Sunday, 20 February 2011

Who's BAD?

Mick Jones always wanted to re-form The Clash. He and Strummer came very close to doing it too. Negotiations were approaching a conclusion when Joe simply said ‘Let’s not bother’. It was probably a good decision - and with Joe now absent, one that will be permanent. But I hope Mick doesn’t feel his next band proper - Big Audio Dynamite - were in any way a substitute for a re-united Clash, because they were far more important than that.

When Jones and his former punk colleagues parted company amid no little bitterness in 1984, they were already exploring the unfamiliar music they’d heard in New York: the nascent hip-hop and electro scenes. In fact, they’d gone as far as to have Futura 2000 appear on stage with them at Bonds Casino and incorporate raps into tracks on Sandinista and Combat Rock. But Jones’ departure led to a marked fissure – Joe and traditional rock on one side, Mick and the new electronic territories on the other.

I’m sure it felt very different at the time, but this was an unintended parting gift from the band. As his former comrades descended into the compromised, disowned disaster that was Cut The Crap, Mick Jones was free to recruit a likeminded posse and cut loose with a blend of rockabilly guitars, dub, electro, hip-hop and sampling. After a brief false start with TRAC, Mick formed a new band. This was B.A.D. and their debut album was intriguing, adventurous, fresh and clever in just the way that Cut The Crap was not. They sported a terrific line up too: former Roxy DJ and London Calling video director Don Letts, keyboard ace (and first husband to Patsy Kensit) Dan Donovan, reggae bassist Leo Williams and drummer Greg Roberts. As with The Clash, they looked fantastic too – a blend of sharp young punks and cool rastas led by Jones, often in an outsized titfer.

More importantly, B.A.D. were opening doors and exploring possibilities, the effects of which are still very much seen and heard today.

Sampling is now taken for granted, but the first time I heard snippets from other songs and classic movie dialogue in a track was on early Big Audio Dynamite releases. And I don’t recall having the slightest inclination to discover breakbeats until Mick and his crew introduced them to the ever eclectic B.A.D. sound.
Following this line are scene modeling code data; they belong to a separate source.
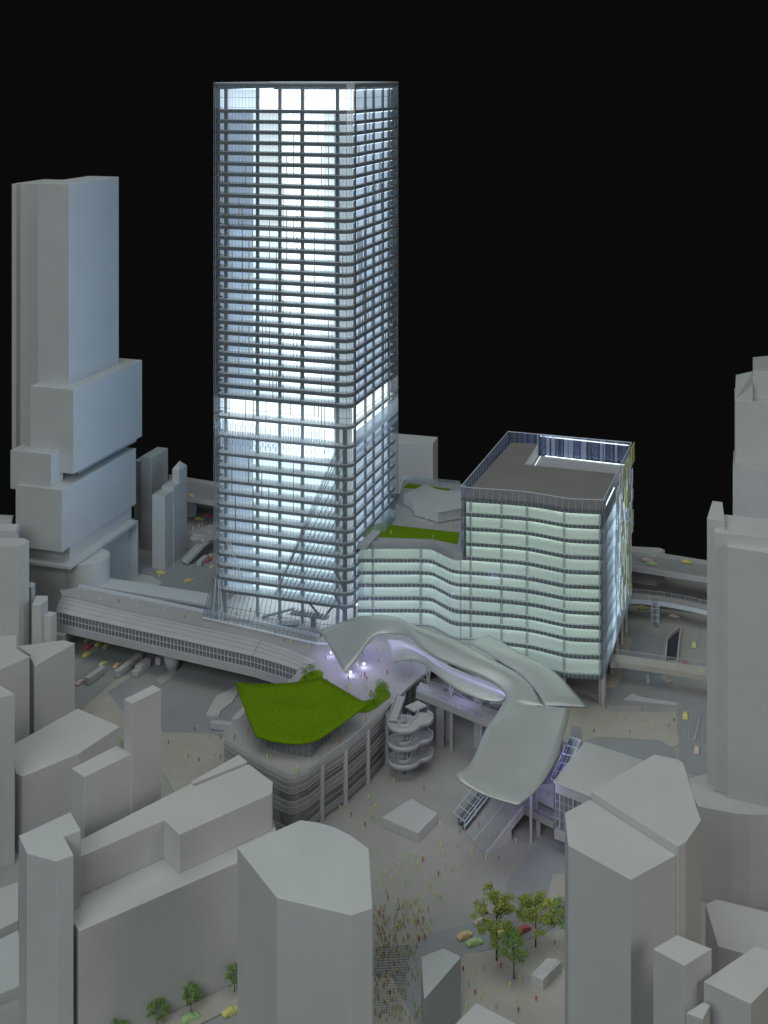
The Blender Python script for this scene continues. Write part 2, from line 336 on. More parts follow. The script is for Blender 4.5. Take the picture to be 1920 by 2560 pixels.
# right side
e = empty('slab_tower', XD(1767, 4.2), 'big slab tower with a raised corner pier and recessed panel, standing on the curved podium', 'building')
zp = .30
MB().prism([W(1767.5, 1295, 1.184), W(1812, 1302, 1.184), W(1806, 1255, 1.184), W(1781, 1252, 1.184)], zp, 1.184).build('corner_pier', 'white_warm', e, bevel=.0009)
MB().prism([W(1785, 1330, 1.155), W(1990, 1350, 1.155), W(1990, 1305, 1.155), W(1800, 1285, 1.155)], zp, 1.155).build('main_body', 'white', e, bevel=.0009)
MB().prism([W(1818, 1366, 1.12), W(1990, 1393, 1.12), W(1990, 1380, 1.12), W(1817, 1352, 1.12)], zp, 1.12).build('front_panel', 'white_cool', e, bevel=.0009)
arc = [(1722, 1945), (1730, 1985), (1745, 2015), (1797, 2025), (1831, 2032), (1875, 2036), (1990, 2034), (1990, 1930), (1800, 1925)]
massing('curved_podium', 'low podium with a long curved front wall under the big slab tower', arc, zp, 'white')
e = empty('far_tower', XD(1835, 6.5), 'distant tower with chamfered top, cut by the picture edge', 'building')
def fb(name, pts, d, z0, z1, m): MB().prism([XD(x, d+dd) for x, dd in pts], z0, z1).build(name, m, e, bevel=.0009)
fb('lower_body', [(1832, 0), (1990, -.1), (1990, .4), (1834, .3)], 6.42, 0, .655, 'white_cool')
fb('upper_body', [(1838, 0), (1990, -.1), (1990, .4), (1836, .25)], 6.52, .655, .974, 'white')
fb('top_body', [(1882, 0), (1990, -.07), (1990, .4), (1882, .3)], 6.56, .974, 1.122, 'white')
zz = .974
wd_ = MB(); a1, b1, c1, d1 = XD(1837, 6.53), XD(1882, 6.50), XD(1882, 6.8), XD(1840, 6.8)
wd_.add([(*a1[:2], zz), (*b1[:2], zz), (*c1[:2], zz), (*d1[:2], zz), (*b1[:2], 1.06), (*c1[:2], 1.06), (*d1[:2], 1.04)], [[3, 2, 1, 0], [0, 1, 4], [1, 2, 5, 4], [2, 3, 6, 5], [3, 0, 6], [0, 4, 5, 6]])
wd_.build('sloped_shoulder', 'white', e)
e = empty('twin_block', XD(1577, 3.07), 'many-sided twin block in two close halves with a thin gap between', 'building')
z1 = .70
MB().prism([W(1412, 2031.4, z1), W(1475.4, 1998.4, z1), W(1688, 2134.5, z1), W(1690, 2137, z1), W(1576.8, 2198.7, z1), W(1420.4, 2112.9, z1)], 0, z1).build('front_half', 'white', e, bevel=.0009)
z2 = .722
MB().prism([W(1478, 1979, z2), W(1635, 1886, z2), W(1693.6, 1898, z2), W(1705, 1905, z2), W(1711, 1914, z2), W(1735, 1998, z2), W(1752.7, 2051, z2), W(1714, 2105, z2), W(1694, 2116, z2)], 0, z2).build('rear_half', 'white_warm', e, bevel=.0009)
massing('small_tower', 'small square tower tucked against the twin block', [(1632.4, 2372), (1692, 2337), (1779.5, 2371.6), (1711, 2413.5)], .57, 'white_warm')
massing('small_tower', 'square block at the lower corner cut by two picture edges', [(1759, 2453), (1888, 2365), (1990, 2395), (1877, 2509)], .52, 'white_warm')
massing('infill_block', 'tiny low block squeezed between the two square corner towers', [(1716, 2532), (1757, 2504.6), (1775, 2512), (1757, 2548)], .5, 'white_warm')
massing('wide_block', 'wide slant-cornered block before the curved podium', [(1764, 2260.6), (1791.5, 2248), (1990, 2297), (1990, 2420), (1795, 2365)], .25, 'white_warm')
massing('wedge_hut', 'sharp triangular wedge hut standing alone in the crowded street', [(1053, 2392), (1109, 2370.5), (1153, 2392), (1060, 2499)], .168, 'white_cool')
massing('street_hut', 'pitched corner of a block rising from the bottom picture edge', [(1190, 2507), (1320, 2574), (1180, 2700), (1090, 2610)], .2, 'white')
massing('kiosk', 'low loaf-shaped kiosk beside the big trees', [(1327.6, 2436), (1367, 2395), (1392, 2396), (1404, 2405), (1372, 2434), (1357.5, 2449.5)], [.034, .042, .042, .034, .040, .034], 'white_warm')
massing('plaza_box', 'low flat box standing alone on the open plaza', [(955, 2043), (1028, 1996), (1094, 2033), (1045, 2083)], .033, 'white')

# ------------------------------------------------------------------ main tower
TC = XD(866, 5.5)
def TP(u, v, z=0.0): p = TC+Lx*u+Rx*v; return Vector((p.x, p.y, z))
def uat(px, v): return along(TP(0, v), Lx, px)
def vat(px, u): return along(TP(u, 0), Rx, px)
tower = empty('glass_tower', TP(.3, .3), 'tall glowing glass office tower with dark floor bands', 'tower')
UL, VB = .646, .659
foot = [(0, 0), (UL-.018, 0), (UL, .018), (UL, VB), (-.0287, VB), (-.0287, .0287)]
def tpoly(ins, f=foot):
    cu = sum(p[0] for p in f)/len(f); cv = sum(p[1] for p in f)/len(f)
    return [TP(u-ins*(1 if u > cu else -1), v-ins*(1 if v > cv else -1)) for u, v in f]
ZS = [2.4964-k*.04778 for k in range(28)]
ZLOW = [1.110, 1.0244, .9422, .882, .82, .766, .710, .653, .598, .544, .487, .433, .380, .325]
TH = .0150
SLABS = []
for i, z in enumerate(ZS):
    SLABS.append(MB().prism(tpoly(.010), z-TH/2, z+TH/2).build('floor_slab', 'slab', tower))
for i, z in enumerate(ZLOW):
    f = foot
    SLABS.append(MB().prism(tpoly(.010, f), z-TH/2+.004, z+TH/2).build('floor_slab', 'slab', tower))
# ring beam and rails of the crown
def ring(z0, z1, ins, w, m, name):
    a = tpoly(ins); b = tpoly(ins+w); n = len(a); mb = MB()
    vs = [(p.x, p.y, z0) for p in a]+[(p.x, p.y, z1) for p in a]+[(p.x, p.y, z0) for p in b]+[(p.x, p.y, z1) for p in b]
    fs = []
    for i in range(n):
        j = (i+1) % n
        fs += [[i, j, n+j, n+i], [2*n+j, 2*n+i, 3*n+i, 3*n+j], [n+i, n+j, 3*n+j, 3*n+i], [j, i, 2*n+i, 2*n+j]]
    return mb.add(vs, fs).build(name, m, tower)
ring(2.604, 2.619, .008, .012, 'slab', 'crown_beam')
ring(2.622, 2.6265, .000, .004, 'silver_line', 'crown_cap')
ring(2.5575, 2.559, .001, .002, 'mullion', 'crown_rail')
ring(2.512, 2.5135, .001, .002, 'mullion', 'crown_rail')
ring(1.157, 1.1585, .001, .002, 'mullion', 'crown_rail')
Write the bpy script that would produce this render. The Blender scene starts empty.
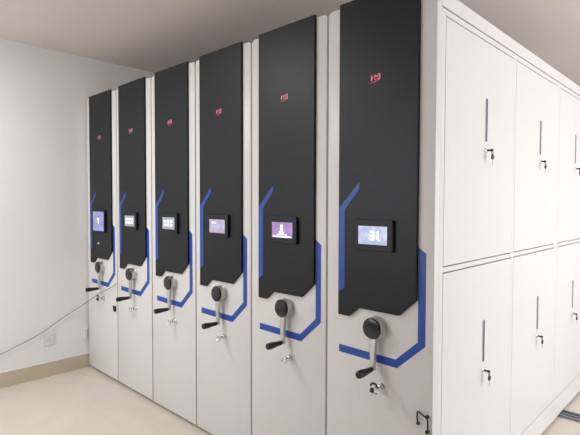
import bpy, bmesh, math, random
from mathutils import Vector, Matrix
random.seed(4)
scene = bpy.context.scene
COL = scene.collection

# ------------------------------------------------------------------ helpers
def tag(o, label=None, cat=None, group=None, kind=None):
    if label: o['label'] = label
    if cat: o['category'] = cat
    if group: o['group'] = group
    if kind: o['kind'] = kind
    return o

def link(name, bm, mats, parent=None, smooth=False):
    me = bpy.data.meshes.new(name)
    bmesh.ops.recalc_face_normals(bm, faces=bm.faces[:])
    bm.to_mesh(me); bm.free()
    if not isinstance(mats, (list, tuple)): mats = [mats]
    for m in mats: me.materials.append(m)
    if smooth:
        for p in me.polygons: p.use_smooth = True
        me.set_sharp_from_angle(angle=math.radians(35))
    o = bpy.data.objects.new(name, me)
    COL.objects.link(o)
    if parent: o.parent = parent
    return o

def empty(name, loc):
    o = bpy.data.objects.new(name, None); o.location = loc
    o.empty_display_size = .1
    COL.objects.link(o); return o

def box(bm, x0, x1, y0, y1, z0, z1, bev=0.0, mi=0, seg=2):
    b = bmesh.new()
    bmesh.ops.create_cube(b, size=1)
    for v in b.verts:
        v.co = Vector(((x0+x1)/2+v.co.x*(x1-x0), (y0+y1)/2+v.co.y*(y1-y0), (z0+z1)/2+v.co.z*(z1-z0)))
    if bev: bmesh.ops.bevel(b, geom=b.edges[:], offset=bev, segments=seg, profile=.5, affect='EDGES')
    merge(bm, b, mi)

def merge(bm, b, mi=0):
    for f in b.faces: f.material_index = mi
    me = bpy.data.meshes.new('tmp'); b.to_mesh(me); b.free()
    bm.from_mesh(me); bpy.data.meshes.remove(me)

def prism(bm, pts, y0, y1, bev=0.0, mi=0, mat=None):
    """outline in x,z extruded from y0 (back) to y1 (front, towards the camera)"""
    b = bmesh.new()
    f = b.faces.new([b.verts.new((x, y1, z)) for x, z in pts])
    r = bmesh.ops.extrude_face_region(b, geom=[f])
    for v in r['geom']:
        if isinstance(v, bmesh.types.BMVert): v.co.y = y0
    if bev:
        es = [e for e in b.edges if all(abs(v.co.y-y1) < 1e-6 for v in e.verts)]
        bmesh.ops.bevel(b, geom=es, offset=bev, segments=2, profile=.5, affect='EDGES')
    if mat: bmesh.ops.transform(b, matrix=mat, verts=b.verts[:])
    merge(bm, b, mi)

def rounded(x0, x1, z0, z1, r, rb=None, n=5):
    rb = r if rb is None else rb
    pts = []
    for cx, cz, a0, rr in ((x1, z1, 0, r), (x0, z1, 90, r), (x0, z0, 180, rb), (x1, z0, 270, rb)):
        sx = -1 if cx == x1 else 1; sz = -1 if cz == z1 else 1
        for k in range(n+1):
            a = math.radians(a0 + 90*k/n)
            pts.append((cx+sx*rr+rr*math.cos(a), cz+sz*rr+rr*math.sin(a)))
    return pts

def lathe(bm, prof, axis='y', at=(0, 0, 0), n=32, mi=0):
    """prof: list of (distance along axis, radius)"""
    b = bmesh.new(); rings = []
    for d, r in prof:
        ring = []
        for k in range(n):
            a = 2*math.pi*k/n; c, s = r*math.cos(a), r*math.sin(a)
            co = {'y': (c, d, s), 'x': (d, c, s), 'z': (c, s, d)}[axis]
            ring.append(b.verts.new(Vector(co)+Vector(at)))
        rings.append(ring)
    for r0, r1 in zip(rings, rings[1:]):
        for k in range(n): b.faces.new((r0[k], r0[(k+1) % n], r1[(k+1) % n], r1[k]))
    b.faces.new(rings[0]); b.faces.new(rings[-1])
    merge(bm, b, mi)

def tube(bm, pts, r, n=10, mi=0, closed=False):
    b = bmesh.new(); P = [Vector(p) for p in pts]; rings = []; N = len(P)
    up = Vector((.13, .29, .95)).normalized()
    for i, p in enumerate(P):
        a = P[(i-1) % N] if closed else P[max(i-1, 0)]
        c = P[(i+1) % N] if closed else P[min(i+1, N-1)]
        t = (c-a).normalized()
        u = (up - t*up.dot(t)).normalized(); w = t.cross(u); up = u
        rr = r[i] if isinstance(r, (list, tuple)) else r
        rings.append([b.verts.new(p+u*rr*math.cos(2*math.pi*k/n)+w*rr*math.sin(2*math.pi*k/n)) for k in range(n)])
    prs = list(zip(rings, rings[1:])) + ([(rings[-1], rings[0])] if closed else [])
    for r0, r1 in prs:
        for k in range(n): b.faces.new((r0[k], r0[(k+1) % n], r1[(k+1) % n], r1[k]))
    if not closed: b.faces.new(rings[0]); b.faces.new(rings[-1])
    merge(bm, b, mi)

def spline(pts, per=8):
    P = [Vector(p) for p in pts]; out = []
    for i in range(len(P)-1):
        a, b, c, d = P[max(i-1, 0)], P[i], P[i+1], P[min(i+2, len(P)-1)]
        for k in range(per):
            t = k/per
            out.append(.5*((2*b)+(c-a)*t+(2*a-5*b+4*c-d)*t*t+(3*b-a-3*c+d)*t**3))
    out.append(P[-1]); return out

# ------------------------------------------------------------------ materials
def srgb(*c):
    return tuple((v/255/12.92 if v/255 <= .04045 else ((v/255+.055)/1.055)**2.4) for v in c)+(1,)

def mat(name, col, rough=.5, metal=0, noise=0, nscale=3, bump=0, bscale=300, emit=None, estr=1, coat=0):
    m = bpy.data.materials.new(name); m.use_nodes = True
    nt = m.node_tree; b = nt.nodes['Principled BSDF']
    b.inputs['Base Color'].default_value = col
    b.inputs['Roughness'].default_value = rough
    b.inputs['Metallic'].default_value = metal
    b.inputs['Coat Weight'].default_value = coat
    tc = nt.nodes.new('ShaderNodeTexCoord')
    if noise:
        n = nt.nodes.new('ShaderNodeTexNoise'); n.inputs['Scale'].default_value = nscale
        n.inputs['Detail'].default_value = 4
        nt.links.new(tc.outputs['Object'], n.inputs['Vector'])
        mx = nt.nodes.new('ShaderNodeMix'); mx.data_type = 'RGBA'
        mx.inputs['A'].default_value = tuple(v*(1-noise) for v in col[:3])+(1,)
        mx.inputs['B'].default_value = tuple(min(1, v*(1+noise)) for v in col[:3])+(1,)
        nt.links.new(n.outputs['Fac'], mx.inputs['Factor'])
        nt.links.new(mx.outputs['Result'], b.inputs['Base Color'])
    if bump:
        n = nt.nodes.new('ShaderNodeTexNoise'); n.inputs['Scale'].default_value = bscale
        nt.links.new(tc.outputs['Object'], n.inputs['Vector'])
        bp = nt.nodes.new('ShaderNodeBump'); bp.inputs['Strength'].default_value = bump
        bp.inputs['Distance'].default_value = .002
        nt.links.new(n.outputs['Fac'], bp.inputs['Height'])
        nt.links.new(bp.outputs['Normal'], b.inputs['Normal'])
    if emit:
        b.inputs['Emission Color'].default_value = emit
        b.inputs['Emission Strength'].default_value = estr
    return m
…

Pleasingly, the second Dynamite album - ‘No.10 Upping Street’  -  was co-produced and co-written by Joe Strummer and it started to dawn on those of us who cared, that this was the music The Clash would have created had they managed to hold it together.

I saw Joe Strummer and The Latino Rockabilly War around this time (Mick was dangerously ill with pneumonia) and he not only praised Jones and his band but covered B.A.D.’s Sightsee MC. Joe clearly liked B.A.D. a great deal, but loved Mick even more. Regretting his rash decision to fire Jones years before, he was now contrite and possibly even meditating on a means to restore their working relationship.

But I guess it was more than just logistics and money that prevented these two friends and brothers in music coming together again. Could Joe join B.A.D. without it becoming a quasi-Clash? Not really. Would Mick split his band in order to work with Joe? Of course not.

Effectively, Big Audio Dynamite were so good they put the kibosh on any further Strummer/Jones/ Clash adventures.

Fortunately, a number of excellent albums from the band (Tighten Up Vol. 88, Megatop Phoenix) followed and the burgeoning acid house scene was absorbed into their later work. But eventually members left, inspiration faded and subsequent releases brought diminishing returns. Name changes (BADII and Big Audio) did little to boost their fortunes and in 1994 the band called it a day.

Now rapid wind to the present and Mick Jones, fresh from a world tour with Gorillaz no less, has announced the reformation of the original Big Audio Dynamite line-up and a UK tour. I, for one, am delighted. I sincerely hope this outing will draw attention to a truly original and unmistakable act, who were never properly recognised for their influence and pioneering spirit. But more than that, I hope Mick Jones is reminded of the fact that he fronted not one, but two stupendous, legendary bands, that he feels rightly proud and I am there to see it.